Pallet Enterprise: How do you think the pallet industry will change in the next 5-10 years?

Bowen: We will see automation fill the void of available laborers in the recycling side of our industry. The companies that automate will continue to grow while those that resist will be limited in size, if they can remain in business at all. Along with automation, pallet recyclers will need to become more of a total recycling option for suppliers. We have recently added roll-off services to our list of recycling solutions to our suppliers. I also believe we will see a consolidation of quality companies creating a vacuum of companies in the $2-9 million range.


Pallet Enterprise: How/why did you decide to get involved in the pallet industry?

Bowen: In 1984 I was a manager at the company I had worked at since high school. My father saw my company sending pallets to the landfill and told me I could sell them. The company was glad to give the pallets to me to avoid landfill fees. In 1988 I received Christ as my savior. Shortly after that, I felt him impressing me to work for myself. With no formal business training and not having a college education, I was reluctant, but I also needed more income to provide for my family. So, in 1989 I started Bo’s Pallets Inc. in my backyard with only a pickup truck and worn-out hammer my father gave me. Now 29 years later, I get up each morning excited to go meet the challenges of the work day at my company that has grown to 22 acres and 90 employees.


Pallet Enterprise: How do you decide whether or not to try a new idea at your company?

Bowen: As owner of Bo’s Pallets I’ve always tried to surround myself with a team of managers that feel empowered to speak freely at our weekly management meeting. Each person gets time to present ideas for improvement or identify a challenge we need to focus on. No one person can have all the good ideas, even if they are the owner. To determine which ideas get done first, we determine ROI (return on investment). Our industry is evolving rapidly, with challenges coming not only from our competitors but government regulations, lack of people in the labor pool, the need for capital investment for automation and growth, just to name a few. So,  the projects or ideas with the fastest payback usually get done first.


Pallet Enterprise: What is the most important lesson you’ve learned about customer service?

Bowen: Customer service is the “secret to success.” You can never give too much service. Our motto is ‘Give the customer what they want, when they want, the way they want.” If we do these three things daily, we can be confident of a solid relationship with our customers. Communication is the most important aspect of service. Setting realistic expectations with our customers makes great service much easier to achieve. We also must find the balance between giving the customer what they ask for while listening to their expressed needs in case we can offer a better solution to resolve any issues they are experiencing. 

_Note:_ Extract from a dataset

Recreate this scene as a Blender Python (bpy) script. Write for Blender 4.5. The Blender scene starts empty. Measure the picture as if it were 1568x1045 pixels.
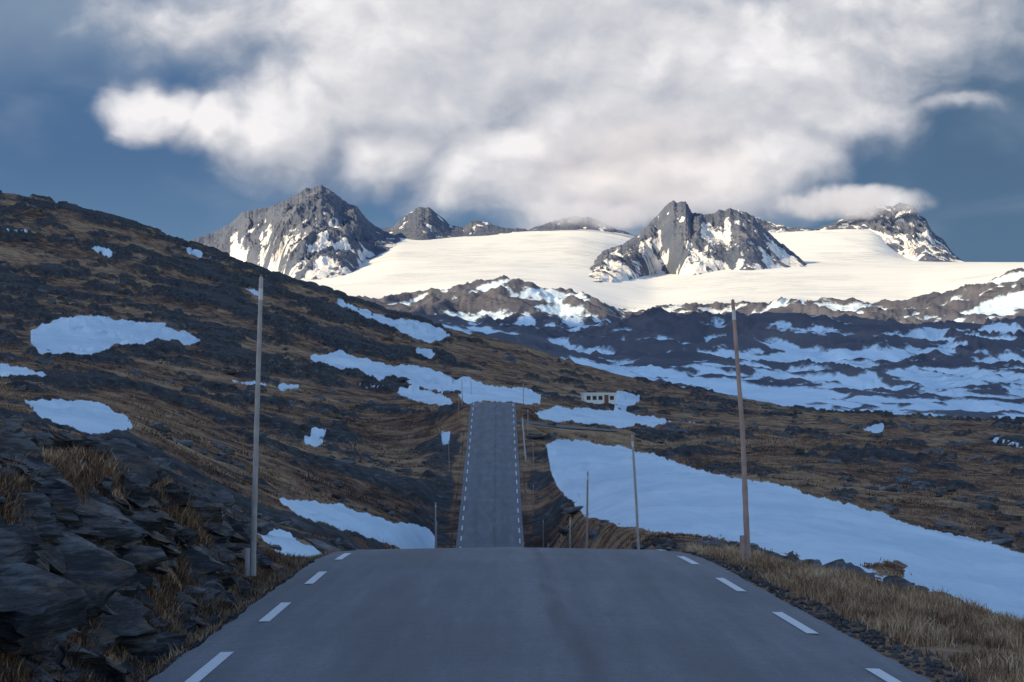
import bpy, numpy as np, math, time
from mathutils import Vector
T0=time.time()
F=3049.; CX=784.; HY=620.
rng=np.random.default_rng(7)
scene=bpy.context.scene
# ------------------------------------------------------------------ noise
_a=rng.random(256)*2*np.pi
GX=np.cos(_a)*1.5; GY=np.sin(_a)*1.5
def _g(ix,iy,seed,dx,dy):
    h=(ix*374761393+iy*668265263+seed*1442695041)&0xffffffff
    h=((h^(h>>13))*1274126177)&0xffffffff
    i=(h^(h>>16))&255
    return GX[i]*dx+GY[i]*dy
def pn(x,y,seed=0):
    x=np.asarray(x,float); y=np.asarray(y,float)
    ix=np.floor(x).astype(np.int64); iy=np.floor(y).astype(np.int64)
    fx=x-ix; fy=y-iy
    u=fx*fx*fx*(fx*(fx*6-15)+10); v=fy*fy*fy*(fy*(fy*6-15)+10)
    a=_g(ix,iy,seed,fx,fy); b=_g(ix+1,iy,seed,fx-1,fy)
    c=_g(ix,iy+1,seed,fx,fy-1); d=_g(ix+1,iy+1,seed,fx-1,fy-1)
    return (a+(b-a)*u)*(1-v)+(c+(d-c)*u)*v
def fbm(x,y,o=4,seed=0,g=0.5):
    s=0;a=1.;t=0
    for k in range(o):
        s=s+a*pn(x,y,seed+k*17); t+=a
        x,y=(x*1.6-y*1.2)+3.1,(x*1.2+y*1.6)+1.7; a*=g
    return s/t*1.5
def ridged(x,y,o=4,seed=0,g=.5):
    s=0;a=1.;t=0
    for k in range(o):
        s=s+a*(1-2.2*np.abs(pn(x,y,seed+k*17))); t+=a
        x,y=(x*1.6-y*1.2)+3.1,(x*1.2+y*1.6)+1.7; a*=g
    return s/t
def ss(a,b,x):
    t=np.clip((x-a)/(b-a),0,1); return t*t*(3-2*t)
def lerp(a,b,t): return a+(b-a)*t
# ------------------------------------------------------------------ road line
_ys=np.arange(-60,1300,0.5)
_k=[(-60,-0.9),(0,-1.84),(15,-2.09),(32,-2.37),(37,-2.6),(45,-3.45),(54,-4.6),(79,-7.7),(92,-9.2),(117,-11.9),(140,-14),(165,-14.1),(181,-12.76),(200,-10.4),(240,-4.6),(274,0.3),(285,0.25),(300,-0.3),(330,-1.6),(1300,-3)]
_rz=np.interp(_ys,[a for a,b in _k],[b for a,b in _k])
def gsm(arr,n):
    k=np.exp(-0.5*(np.arange(-3*n,3*n+1)/n)**2);k/=k.sum()
    return np.convolve(np.pad(arr,3*n,mode='edge'),k,mode='valid')
_rz=gsm(_rz,4)
_xc=gsm(np.interp(_ys,[-60,0,15,34,100,181,274,1300],[1.3,.45,.236,-.04,-1.1,-2.0,-2.6,-2.8]),20)
def road_z(y): return np.interp(y,_ys,_rz)
def road_x(y): return np.interp(y,_ys,_xc)
# ------------------------------------------------------------------ surveyed land profile: elevation lines at given distances
PXK=[0,200,400,600,700,784,900,1000,1200,1400,1568]
near={45:[700,760,850,870,870,880,850,850,880,930,985],
60:[670,720,830,865,875,880,850,845,870,905,950],
90:[640,680,790,850,862,870,835,815,820,850,880],
130:[615,650,745,835,850,850,810,770,775,800,830],
180:[590,620,700,780,838,838,765,730,735,760,775],
240:[560,590,650,700,675,675,690,695,700,720,730],
300:[530,560,605,640,618,622,645,660,670,690,700],
400:[490,510,545,588,586,600,614,628,645,662,670],
550:[420,450,495,550,560,580,602,608,630,645,650],
750:[308,358,424,488,516,535,570,592,626,640,645],
830:[293,340,413,479,508,525,563,588,628,641,646]}
far={1100:[(0,360),(200,400),(400,460),(600,520),(784,565),(900,595),(1000,612),(1200,648),(1568,660)],
1600:[(0,420),(400,480),(600,520),(784,562),(900,590),(1000,604),(1100,612),(1200,632),(1400,638),(1568,642)],
2000:[(0,420),(400,480),(600,510),(784,540),(900,572),(1000,585),(1200,600),(1400,608),(1568,612)],
2500:[(0,420),(500,490),(700,503),(784,520),(900,545),(1000,548),(1200,556),(1400,560),(1568,562)],
3000:[(0,420),(500,480),(600,492),(700,508),(784,517),(860,520),(920,503),(1020,488),(1100,497),(1200,490),(1300,502),(1420,505),(1568,497)],
3400:[(0,420),(500,480),(600,492),(700,505),(784,512),(900,515),(1000,510),(1200,510),(1400,515),(1568,508)],
3900:[(0,420),(500,472),(590,465),(650,456),(700,447),(750,436),(830,437),(900,456),(960,497),(1000,502),(1100,498),(1200,467),(1350,471),(1450,462),(1500,438),(1568,415),(1700,405)],
4300:[(0,420),(500,465),(600,475),(700,460),(784,455),(900,467),(960,488),(1000,481),(1100,476),(1200,476),(1400,475),(1568,432),(1700,420)],
5500:[(0,400),(400,440),(500,442),(600,434),(700,428),(784,424),(860,428),(930,442),(1000,456),(1100,447),(1200,440),(1400,438),(1568,412),(1700,410)],
6500:[(0,400),(400,430),(500,425),(600,408),(784,405),(900,412),(1000,430),(1100,415),(1240,412),(1400,412),(1568,405),(1700,404)],
7500:[(0,400),(300,400),(450,425),(550,395),(600,378),(700,380),(784,377),(880,372),(930,380),(1000,415),(1100,405),(1240,401),(1400,401),(1568,402),(1700,402)],
8700:[(0,420),(300,400),(560,375),(600,359),(700,361),(784,356),(900,350),(960,358),(1000,370),(1100,362),(1180,356),(1300,350),(1345,352),(1390,396),(1450,404),(1568,406),(1700,406)],
9500:[(0,440),(1568,430)],
14000:[(0,560),(1568,560)]}
PXG=np.arange(-600,2200,4.)
DS=[];TB=[]
for d in sorted(list(near)+list(far)):
    if d in near:
        r=np.interp(PXG,PXK,near[d]); r=gsm(r,9)
    else:
        r=np.interp(PXG,[a for a,b in far[d]],[b for a,b in far[d]]); r=gsm(r,3)
    DS.append(math.log(d));TB.append(r)
TB=np.array(TB);DS=np.array(DS)
def base_py(px,d):
    i=np.clip((px-PXG[0])/4,0,len(PXG)-1.001); i0=i.astype(int); fi=i-i0
    j=np.clip(np.interp(np.log(d),DS,np.arange(len(DS))),0,len(DS)-1.001); j0=j.astype(int); fj=j-j0
    a=TB[j0,i0]*(1-fi)+TB[j0,i0+1]*fi; b=TB[j0+1,i0]*(1-fi)+TB[j0+1,i0+1]*fi
    return a*(1-fj)+b*fj
def hill_relief(x,y):
    wx=x+55*fbm(x/220,y/260,2,301); wy=y+80*fbm(x/200+4,y/260,2,305)
    return ridged(wx/165,wy/220,5,303,.50)
LAM=[600,290,140,68,33,16,7.7,3.8,1.9,0.9,0.42]
def side_y(x): return 262+ (x*0.15)
def side_z(x,y=None):
    z=np.interp(x,[-1.5,1,6,14,20],[-1.75,-2.25,-2.95,-3.55,-4.0])
    if y is not None: z=z+.115*np.clip(y-side_y(x),-4,4)
    return z
def height(x,y):
    x=np.asarray(x,float);y=np.maximum(np.asarray(y,float),3.)
    px=CX+F*x/y
    zb=-(base_py(px,y)-HY)/F*y
    rz=road_z(y); o=x-road_x(y); u=np.abs(o)-3.15
    W=np.interp(y,[0,12,22,33,45],[3.2,3.0,2.5,0.9,0.7])
    right=-0.10-0.05*np.clip(u,0,9)-0.6*np.clip(u-W,0,6)
    H=np.interp(y,[0,12,24,28,31,36,45],[1.7,1.85,1.85,1.5,1.0,-0.1,-0.7])
    left=-0.12-0.15*ss(0,.25,u)+H*ss(0.22,2.0,u)+0.04*np.clip(u-1.8,0,30)
    zn=rz+np.where(o>0,right,left)
    z=lerp(zn,zb,ss(38,54,y))
    bw=2.5+y*0.012
    wr=lerp(1.0,ss(0.25,bw,u),ss(36,44,y)*(1-ss(300,335,y)))
    z=lerp(rz-0.13,z,wr)
    quiet=ss(0.15,2.2,u); quiet=lerp(quiet,1,ss(310,335,y))
    gl=(1-0.85*ss(4300,5000,y))*(1-.5*ss(1000,1400,y))
    nz=np.zeros_like(z)
    for i,L in enumerate(LAM):
        r=y/L
        g=ss(6,15,r)*(1-ss(500,1200,r))
        m=g>0.001
        if not m.any(): continue
        amp=L*(0.026 if L>100 else (0.036 if L>5 else 0.06))
        xm=x[m]/L;ym=y[m]/L
        v=pn(xm+5.3*i,ym-2.1*i,40+i)
        if L<80: v=0.5*v+0.5*(0.35-np.abs(pn(xm*0.8+9,ym*0.8,70+i))*1.6)
        nz[m]+=amp*g[m]*v*1.25
    z=z+nz*quiet*gl
    m=(y>1000)&(y<4800)
    if m.any():
        wh=ss(1050,1500,y[m])*(1-ss(4200,4700,y[m]))
        z[m]+=wh*np.interp(y[m],[1000,2000,3000],[10,18,33])*(hill_relief(x[m],y[m])-.3)
    sr=(1-ss(3.0,6.0,np.abs(y-side_y(x))))*ss(-1.5,1,x)*(1-ss(15,20,x))
    z=lerp(z,side_z(x,y),sr*0.97)
    return z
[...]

Pallet Enterprise: What is your favorite part of your work day?

Bowen: Hands down my favorite part of the workday is the first hour. It sets the tone for the entire day and will determine whether we go home feeling successful. I know its corny and my managers laugh when I say it but, I call it the HOUR OF POWER. Getting focused on the priorities of the day early will make the end of the day a lot less stressful. That I get to do it with a cup of coffee in my hand is just a cherry on top.